■ **Your task**
Copy out all the entries exactly.

##### Provided records

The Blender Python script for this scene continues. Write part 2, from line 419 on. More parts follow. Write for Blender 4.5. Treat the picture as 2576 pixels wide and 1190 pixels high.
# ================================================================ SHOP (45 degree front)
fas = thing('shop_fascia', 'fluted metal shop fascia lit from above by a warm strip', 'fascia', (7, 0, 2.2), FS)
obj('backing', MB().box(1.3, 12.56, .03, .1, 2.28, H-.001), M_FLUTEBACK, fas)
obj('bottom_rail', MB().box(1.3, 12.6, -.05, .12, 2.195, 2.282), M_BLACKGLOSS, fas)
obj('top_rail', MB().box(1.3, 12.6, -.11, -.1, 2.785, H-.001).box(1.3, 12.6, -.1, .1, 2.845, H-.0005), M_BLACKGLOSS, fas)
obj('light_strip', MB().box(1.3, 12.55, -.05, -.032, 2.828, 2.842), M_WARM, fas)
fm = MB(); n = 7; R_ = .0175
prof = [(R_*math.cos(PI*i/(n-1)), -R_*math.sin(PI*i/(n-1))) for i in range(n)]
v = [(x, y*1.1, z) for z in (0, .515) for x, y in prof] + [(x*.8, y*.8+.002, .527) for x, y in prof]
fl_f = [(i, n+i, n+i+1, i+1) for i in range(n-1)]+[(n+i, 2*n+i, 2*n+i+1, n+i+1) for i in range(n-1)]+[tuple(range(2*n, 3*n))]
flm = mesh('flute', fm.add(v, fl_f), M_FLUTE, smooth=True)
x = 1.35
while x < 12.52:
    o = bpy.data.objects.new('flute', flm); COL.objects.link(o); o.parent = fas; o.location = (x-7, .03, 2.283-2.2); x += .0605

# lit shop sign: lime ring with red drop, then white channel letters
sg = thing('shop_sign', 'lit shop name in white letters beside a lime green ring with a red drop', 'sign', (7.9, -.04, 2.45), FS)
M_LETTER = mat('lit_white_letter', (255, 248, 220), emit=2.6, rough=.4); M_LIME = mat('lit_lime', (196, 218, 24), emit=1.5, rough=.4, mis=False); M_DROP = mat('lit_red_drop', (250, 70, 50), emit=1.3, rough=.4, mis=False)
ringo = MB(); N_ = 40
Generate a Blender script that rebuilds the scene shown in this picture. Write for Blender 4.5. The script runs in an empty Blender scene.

##########

■ **Full solution**
The Blender Python script for this scene continues. Write part 2, from line 419 on. More parts follow. Write for Blender 4.5. Treat the picture as 2576 pixels wide and 1190 pixels high.
# ================================================================ SHOP (45 degree front)
fas = thing('shop_fascia', 'fluted metal shop fascia lit from above by a warm strip', 'fascia', (7, 0, 2.2), FS)
obj('backing', MB().box(1.3, 12.56, .03, .1, 2.28, H-.001), M_FLUTEBACK, fas)
obj('bottom_rail', MB().box(1.3, 12.6, -.05, .12, 2.195, 2.282), M_BLACKGLOSS, fas)
obj('top_rail', MB().box(1.3, 12.6, -.11, -.1, 2.785, H-.001).box(1.3, 12.6, -.1, .1, 2.845, H-.0005), M_BLACKGLOSS, fas)
obj('light_strip', MB().box(1.3, 12.55, -.05, -.032, 2.828, 2.842), M_WARM, fas)
fm = MB(); n = 7; R_ = .0175
prof = [(R_*math.cos(PI*i/(n-1)), -R_*math.sin(PI*i/(n-1))) for i in range(n)]
v = [(x, y*1.1, z) for z in (0, .515) for x, y in prof] + [(x*.8, y*.8+.002, .527) for x, y in prof]
fl_f = [(i, n+i, n+i+1, i+1) for i in range(n-1)]+[(n+i, 2*n+i, 2*n+i+1, n+i+1) for i in range(n-1)]+[tuple(range(2*n, 3*n))]
flm = mesh('flute', fm.add(v, fl_f), M_FLUTE, smooth=True)
x = 1.35
while x < 12.52:
    o = bpy.data.objects.new('flute', flm); COL.objects.link(o); o.parent = fas; o.location = (x-7, .03, 2.283-2.2); x += .0605

# lit shop sign: lime ring with red drop, then white channel letters
sg = thing('shop_sign', 'lit shop name in white letters beside a lime green ring with a red drop', 'sign', (7.9, -.04, 2.45), FS)
M_LETTER = mat('lit_white_letter', (255, 248, 220), emit=2.6, rough=.4); M_LIME = mat('lit_lime', (196, 218, 24), emit=1.5, rough=.4, mis=False); M_DROP = mat('lit_red_drop', (250, 70, 50), emit=1.3, rough=.4, mis=False)
ringo = MB(); N_ = 40
Generate a Blender script that rebuilds the scene shown in this picture. Write for Blender 4.5. The script runs in an empty Blender scene.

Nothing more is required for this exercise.